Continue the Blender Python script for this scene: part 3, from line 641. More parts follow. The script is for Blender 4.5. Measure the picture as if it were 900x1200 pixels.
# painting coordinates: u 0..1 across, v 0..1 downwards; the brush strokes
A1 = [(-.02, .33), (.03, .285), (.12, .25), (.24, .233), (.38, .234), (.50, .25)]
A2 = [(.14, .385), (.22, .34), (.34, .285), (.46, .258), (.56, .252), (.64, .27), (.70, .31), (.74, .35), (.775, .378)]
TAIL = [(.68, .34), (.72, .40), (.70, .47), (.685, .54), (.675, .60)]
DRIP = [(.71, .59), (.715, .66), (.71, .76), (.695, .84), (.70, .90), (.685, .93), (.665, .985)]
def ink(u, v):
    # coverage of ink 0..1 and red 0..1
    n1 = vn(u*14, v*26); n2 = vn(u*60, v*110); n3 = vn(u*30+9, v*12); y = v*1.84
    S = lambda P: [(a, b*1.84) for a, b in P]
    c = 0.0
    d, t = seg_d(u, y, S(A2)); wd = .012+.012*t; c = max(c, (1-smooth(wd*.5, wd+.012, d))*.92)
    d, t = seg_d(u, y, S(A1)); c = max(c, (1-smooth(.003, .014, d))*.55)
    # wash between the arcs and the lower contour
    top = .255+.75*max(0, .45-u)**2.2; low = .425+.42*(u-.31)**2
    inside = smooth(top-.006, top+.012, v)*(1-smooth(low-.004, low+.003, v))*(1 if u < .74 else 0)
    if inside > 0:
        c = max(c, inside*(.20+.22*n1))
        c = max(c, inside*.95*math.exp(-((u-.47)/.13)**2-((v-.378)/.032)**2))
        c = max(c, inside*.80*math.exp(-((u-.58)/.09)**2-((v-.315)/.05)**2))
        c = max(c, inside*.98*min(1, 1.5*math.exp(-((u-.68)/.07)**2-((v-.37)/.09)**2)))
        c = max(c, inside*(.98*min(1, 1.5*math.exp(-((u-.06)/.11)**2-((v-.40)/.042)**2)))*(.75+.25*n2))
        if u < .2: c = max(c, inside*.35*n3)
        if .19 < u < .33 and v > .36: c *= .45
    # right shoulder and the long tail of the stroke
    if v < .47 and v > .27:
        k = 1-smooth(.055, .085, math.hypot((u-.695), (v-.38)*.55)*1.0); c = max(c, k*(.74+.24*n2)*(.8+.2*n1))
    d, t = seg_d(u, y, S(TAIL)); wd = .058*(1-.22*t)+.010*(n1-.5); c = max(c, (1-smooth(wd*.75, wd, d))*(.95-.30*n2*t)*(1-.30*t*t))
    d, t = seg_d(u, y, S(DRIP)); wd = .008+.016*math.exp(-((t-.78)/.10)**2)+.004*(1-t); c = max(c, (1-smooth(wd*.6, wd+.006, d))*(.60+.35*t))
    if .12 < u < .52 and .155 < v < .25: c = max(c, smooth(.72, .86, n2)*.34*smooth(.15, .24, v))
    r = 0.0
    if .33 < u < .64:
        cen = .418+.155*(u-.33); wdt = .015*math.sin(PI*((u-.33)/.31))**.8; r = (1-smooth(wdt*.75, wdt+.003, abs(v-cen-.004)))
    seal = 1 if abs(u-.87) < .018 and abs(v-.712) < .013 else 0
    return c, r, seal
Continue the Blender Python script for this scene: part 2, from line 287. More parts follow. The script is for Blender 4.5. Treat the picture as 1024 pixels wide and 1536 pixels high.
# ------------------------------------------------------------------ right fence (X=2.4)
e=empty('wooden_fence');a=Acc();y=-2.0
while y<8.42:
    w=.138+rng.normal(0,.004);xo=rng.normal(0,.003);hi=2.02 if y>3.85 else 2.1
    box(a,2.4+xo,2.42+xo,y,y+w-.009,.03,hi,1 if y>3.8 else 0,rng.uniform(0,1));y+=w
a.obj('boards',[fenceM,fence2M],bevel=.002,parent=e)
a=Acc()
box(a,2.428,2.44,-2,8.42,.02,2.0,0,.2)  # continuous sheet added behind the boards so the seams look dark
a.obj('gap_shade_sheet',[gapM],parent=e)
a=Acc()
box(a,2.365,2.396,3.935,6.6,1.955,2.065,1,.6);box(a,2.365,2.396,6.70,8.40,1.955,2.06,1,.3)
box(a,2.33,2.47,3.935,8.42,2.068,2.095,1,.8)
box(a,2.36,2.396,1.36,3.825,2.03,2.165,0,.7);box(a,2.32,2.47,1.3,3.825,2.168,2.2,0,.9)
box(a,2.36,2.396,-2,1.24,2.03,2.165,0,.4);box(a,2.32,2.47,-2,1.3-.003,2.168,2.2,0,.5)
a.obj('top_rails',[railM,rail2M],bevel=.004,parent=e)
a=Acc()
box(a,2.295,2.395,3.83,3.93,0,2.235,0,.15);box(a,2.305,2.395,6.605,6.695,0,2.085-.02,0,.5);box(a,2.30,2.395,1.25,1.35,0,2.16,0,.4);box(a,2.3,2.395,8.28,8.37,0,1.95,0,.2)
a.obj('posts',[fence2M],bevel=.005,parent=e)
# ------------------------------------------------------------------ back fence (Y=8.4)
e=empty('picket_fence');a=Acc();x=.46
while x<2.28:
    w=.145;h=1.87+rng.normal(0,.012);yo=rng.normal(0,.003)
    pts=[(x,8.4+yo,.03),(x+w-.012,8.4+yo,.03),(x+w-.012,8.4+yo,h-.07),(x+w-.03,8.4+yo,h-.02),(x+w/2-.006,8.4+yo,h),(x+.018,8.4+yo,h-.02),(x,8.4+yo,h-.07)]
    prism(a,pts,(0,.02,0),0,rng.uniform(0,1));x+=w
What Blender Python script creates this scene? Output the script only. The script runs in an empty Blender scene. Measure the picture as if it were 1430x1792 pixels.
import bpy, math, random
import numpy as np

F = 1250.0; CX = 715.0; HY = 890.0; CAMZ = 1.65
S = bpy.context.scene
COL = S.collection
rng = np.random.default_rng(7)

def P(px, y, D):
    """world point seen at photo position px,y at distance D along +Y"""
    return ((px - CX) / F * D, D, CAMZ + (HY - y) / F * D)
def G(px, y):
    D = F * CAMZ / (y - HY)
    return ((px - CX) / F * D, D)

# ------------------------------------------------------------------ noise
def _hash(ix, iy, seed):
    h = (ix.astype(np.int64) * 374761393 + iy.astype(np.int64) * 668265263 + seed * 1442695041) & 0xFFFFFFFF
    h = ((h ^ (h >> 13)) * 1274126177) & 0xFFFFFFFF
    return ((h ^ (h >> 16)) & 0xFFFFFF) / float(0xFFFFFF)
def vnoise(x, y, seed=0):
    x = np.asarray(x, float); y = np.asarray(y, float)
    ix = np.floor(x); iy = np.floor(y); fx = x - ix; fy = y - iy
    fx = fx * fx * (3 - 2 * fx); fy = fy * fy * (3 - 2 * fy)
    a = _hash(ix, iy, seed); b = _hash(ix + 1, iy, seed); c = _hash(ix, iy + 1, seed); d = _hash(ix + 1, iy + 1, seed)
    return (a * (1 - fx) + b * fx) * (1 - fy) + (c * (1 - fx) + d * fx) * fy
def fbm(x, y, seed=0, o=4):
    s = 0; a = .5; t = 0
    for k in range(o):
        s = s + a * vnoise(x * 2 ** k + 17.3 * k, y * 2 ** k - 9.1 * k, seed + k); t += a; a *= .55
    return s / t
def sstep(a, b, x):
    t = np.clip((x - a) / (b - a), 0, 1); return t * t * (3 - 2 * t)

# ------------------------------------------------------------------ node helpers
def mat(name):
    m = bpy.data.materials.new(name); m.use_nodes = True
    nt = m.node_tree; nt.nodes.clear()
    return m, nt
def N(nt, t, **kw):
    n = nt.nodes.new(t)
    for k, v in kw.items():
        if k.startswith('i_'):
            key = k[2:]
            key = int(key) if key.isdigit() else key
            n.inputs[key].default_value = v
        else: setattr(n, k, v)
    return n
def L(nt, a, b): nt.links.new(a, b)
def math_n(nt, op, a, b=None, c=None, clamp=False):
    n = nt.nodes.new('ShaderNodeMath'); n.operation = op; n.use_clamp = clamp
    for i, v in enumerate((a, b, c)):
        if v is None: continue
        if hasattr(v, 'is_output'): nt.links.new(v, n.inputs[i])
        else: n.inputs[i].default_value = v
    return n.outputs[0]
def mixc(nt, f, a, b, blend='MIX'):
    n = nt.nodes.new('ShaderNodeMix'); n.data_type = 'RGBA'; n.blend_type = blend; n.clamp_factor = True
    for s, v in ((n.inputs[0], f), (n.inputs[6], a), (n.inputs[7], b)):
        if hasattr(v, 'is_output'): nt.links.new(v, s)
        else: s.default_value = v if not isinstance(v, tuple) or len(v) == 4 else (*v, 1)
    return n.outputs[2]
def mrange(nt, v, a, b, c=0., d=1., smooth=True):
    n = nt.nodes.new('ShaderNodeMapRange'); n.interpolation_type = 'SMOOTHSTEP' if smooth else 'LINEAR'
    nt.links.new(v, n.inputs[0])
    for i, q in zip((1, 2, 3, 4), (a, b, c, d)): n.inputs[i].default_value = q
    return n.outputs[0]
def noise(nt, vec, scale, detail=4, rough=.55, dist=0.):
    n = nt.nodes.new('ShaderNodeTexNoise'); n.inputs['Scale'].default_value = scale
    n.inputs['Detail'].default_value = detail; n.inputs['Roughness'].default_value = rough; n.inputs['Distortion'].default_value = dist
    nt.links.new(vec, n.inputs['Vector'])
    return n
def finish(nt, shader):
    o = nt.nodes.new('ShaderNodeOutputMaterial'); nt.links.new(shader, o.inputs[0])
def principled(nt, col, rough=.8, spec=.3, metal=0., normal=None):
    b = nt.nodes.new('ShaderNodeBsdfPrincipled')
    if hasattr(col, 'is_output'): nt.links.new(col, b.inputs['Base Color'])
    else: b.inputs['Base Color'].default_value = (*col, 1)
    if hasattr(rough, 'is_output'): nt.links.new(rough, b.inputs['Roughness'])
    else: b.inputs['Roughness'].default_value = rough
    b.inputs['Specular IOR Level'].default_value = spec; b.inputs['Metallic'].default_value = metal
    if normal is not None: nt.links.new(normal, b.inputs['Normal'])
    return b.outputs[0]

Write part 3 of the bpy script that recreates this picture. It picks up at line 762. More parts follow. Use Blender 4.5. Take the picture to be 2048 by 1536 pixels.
..........
• Aim
Print the lines from the line containing "What Blender Python" to the line containing "return ((px - CX) / F * D, D)", both ends included, exactly and with nothing added.

• Finished answer
What Blender Python script creates this scene? Output the script only. The script runs in an empty Blender scene. Measure the picture as if it were 1430x1792 pixels.
import bpy, math, random
import numpy as np

F = 1250.0; CX = 715.0; HY = 890.0; CAMZ = 1.65
S = bpy.context.scene
COL = S.collection
rng = np.random.default_rng(7)

def P(px, y, D):
    """world point seen at photo position px,y at distance D along +Y"""
    return ((px - CX) / F * D, D, CAMZ + (HY - y) / F * D)
def G(px, y):
    D = F * CAMZ / (y - HY)
    return ((px - CX) / F * D, D)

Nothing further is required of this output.